+++ Data +++
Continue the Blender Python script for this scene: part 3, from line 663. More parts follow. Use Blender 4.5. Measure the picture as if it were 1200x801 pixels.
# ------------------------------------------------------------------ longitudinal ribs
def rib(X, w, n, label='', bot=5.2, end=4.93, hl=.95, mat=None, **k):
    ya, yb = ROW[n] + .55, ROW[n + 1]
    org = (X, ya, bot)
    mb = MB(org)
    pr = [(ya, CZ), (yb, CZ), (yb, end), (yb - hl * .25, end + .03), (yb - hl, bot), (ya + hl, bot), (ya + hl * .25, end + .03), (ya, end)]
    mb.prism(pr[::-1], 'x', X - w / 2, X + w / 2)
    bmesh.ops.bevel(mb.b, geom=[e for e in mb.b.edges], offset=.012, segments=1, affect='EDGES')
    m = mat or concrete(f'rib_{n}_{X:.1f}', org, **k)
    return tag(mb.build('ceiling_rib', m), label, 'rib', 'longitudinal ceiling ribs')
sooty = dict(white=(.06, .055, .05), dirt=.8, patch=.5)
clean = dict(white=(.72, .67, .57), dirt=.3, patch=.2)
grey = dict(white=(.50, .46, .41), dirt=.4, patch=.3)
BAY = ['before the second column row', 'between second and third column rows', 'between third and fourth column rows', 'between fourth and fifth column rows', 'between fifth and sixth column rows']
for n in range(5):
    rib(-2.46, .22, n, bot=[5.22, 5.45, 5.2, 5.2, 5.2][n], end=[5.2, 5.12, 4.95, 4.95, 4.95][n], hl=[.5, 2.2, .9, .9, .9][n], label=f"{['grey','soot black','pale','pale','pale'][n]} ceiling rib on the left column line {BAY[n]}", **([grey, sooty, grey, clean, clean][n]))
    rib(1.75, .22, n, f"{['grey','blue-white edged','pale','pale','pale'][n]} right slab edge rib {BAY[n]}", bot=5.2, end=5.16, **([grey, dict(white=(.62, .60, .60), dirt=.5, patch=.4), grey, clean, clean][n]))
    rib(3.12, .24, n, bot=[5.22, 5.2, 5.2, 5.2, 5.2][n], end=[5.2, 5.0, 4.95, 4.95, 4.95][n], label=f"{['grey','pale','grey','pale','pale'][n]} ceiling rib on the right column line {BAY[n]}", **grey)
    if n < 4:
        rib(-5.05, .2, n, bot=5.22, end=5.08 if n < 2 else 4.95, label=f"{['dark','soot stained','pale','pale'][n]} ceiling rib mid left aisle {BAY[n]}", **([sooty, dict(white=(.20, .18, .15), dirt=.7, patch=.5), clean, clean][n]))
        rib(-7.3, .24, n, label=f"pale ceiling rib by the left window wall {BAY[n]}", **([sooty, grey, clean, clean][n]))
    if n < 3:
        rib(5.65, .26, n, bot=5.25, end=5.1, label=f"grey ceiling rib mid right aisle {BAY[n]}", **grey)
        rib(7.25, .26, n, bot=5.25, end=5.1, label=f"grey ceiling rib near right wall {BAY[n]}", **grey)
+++
Reproduce the material above exactly; please quote every line of it.

Answer.
Continue the Blender Python script for this scene: part 3, from line 663. More parts follow. Use Blender 4.5. Measure the picture as if it were 1200x801 pixels.
# ------------------------------------------------------------------ longitudinal ribs
def rib(X, w, n, label='', bot=5.2, end=4.93, hl=.95, mat=None, **k):
    ya, yb = ROW[n] + .55, ROW[n + 1]
    org = (X, ya, bot)
    mb = MB(org)
    pr = [(ya, CZ), (yb, CZ), (yb, end), (yb - hl * .25, end + .03), (yb - hl, bot), (ya + hl, bot), (ya + hl * .25, end + .03), (ya, end)]
    mb.prism(pr[::-1], 'x', X - w / 2, X + w / 2)
    bmesh.ops.bevel(mb.b, geom=[e for e in mb.b.edges], offset=.012, segments=1, affect='EDGES')
    m = mat or concrete(f'rib_{n}_{X:.1f}', org, **k)
    return tag(mb.build('ceiling_rib', m), label, 'rib', 'longitudinal ceiling ribs')
sooty = dict(white=(.06, .055, .05), dirt=.8, patch=.5)
clean = dict(white=(.72, .67, .57), dirt=.3, patch=.2)
grey = dict(white=(.50, .46, .41), dirt=.4, patch=.3)
BAY = ['before the second column row', 'between second and third column rows', 'between third and fourth column rows', 'between fourth and fifth column rows', 'between fifth and sixth column rows']
for n in range(5):
    rib(-2.46, .22, n, bot=[5.22, 5.45, 5.2, 5.2, 5.2][n], end=[5.2, 5.12, 4.95, 4.95, 4.95][n], hl=[.5, 2.2, .9, .9, .9][n], label=f"{['grey','soot black','pale','pale','pale'][n]} ceiling rib on the left column line {BAY[n]}", **([grey, sooty, grey, clean, clean][n]))
    rib(1.75, .22, n, f"{['grey','blue-white edged','pale','pale','pale'][n]} right slab edge rib {BAY[n]}", bot=5.2, end=5.16, **([grey, dict(white=(.62, .60, .60), dirt=.5, patch=.4), grey, clean, clean][n]))
    rib(3.12, .24, n, bot=[5.22, 5.2, 5.2, 5.2, 5.2][n], end=[5.2, 5.0, 4.95, 4.95, 4.95][n], label=f"{['grey','pale','grey','pale','pale'][n]} ceiling rib on the right column line {BAY[n]}", **grey)
    if n < 4:
        rib(-5.05, .2, n, bot=5.22, end=5.08 if n < 2 else 4.95, label=f"{['dark','soot stained','pale','pale'][n]} ceiling rib mid left aisle {BAY[n]}", **([sooty, dict(white=(.20, .18, .15), dirt=.7, patch=.5), clean, clean][n]))
        rib(-7.3, .24, n, label=f"pale ceiling rib by the left window wall {BAY[n]}", **([sooty, grey, clean, clean][n]))
    if n < 3:
        rib(5.65, .26, n, bot=5.25, end=5.1, label=f"grey ceiling rib mid right aisle {BAY[n]}", **grey)
        rib(7.25, .26, n, bot=5.25, end=5.1, label=f"grey ceiling rib near right wall {BAY[n]}", **grey)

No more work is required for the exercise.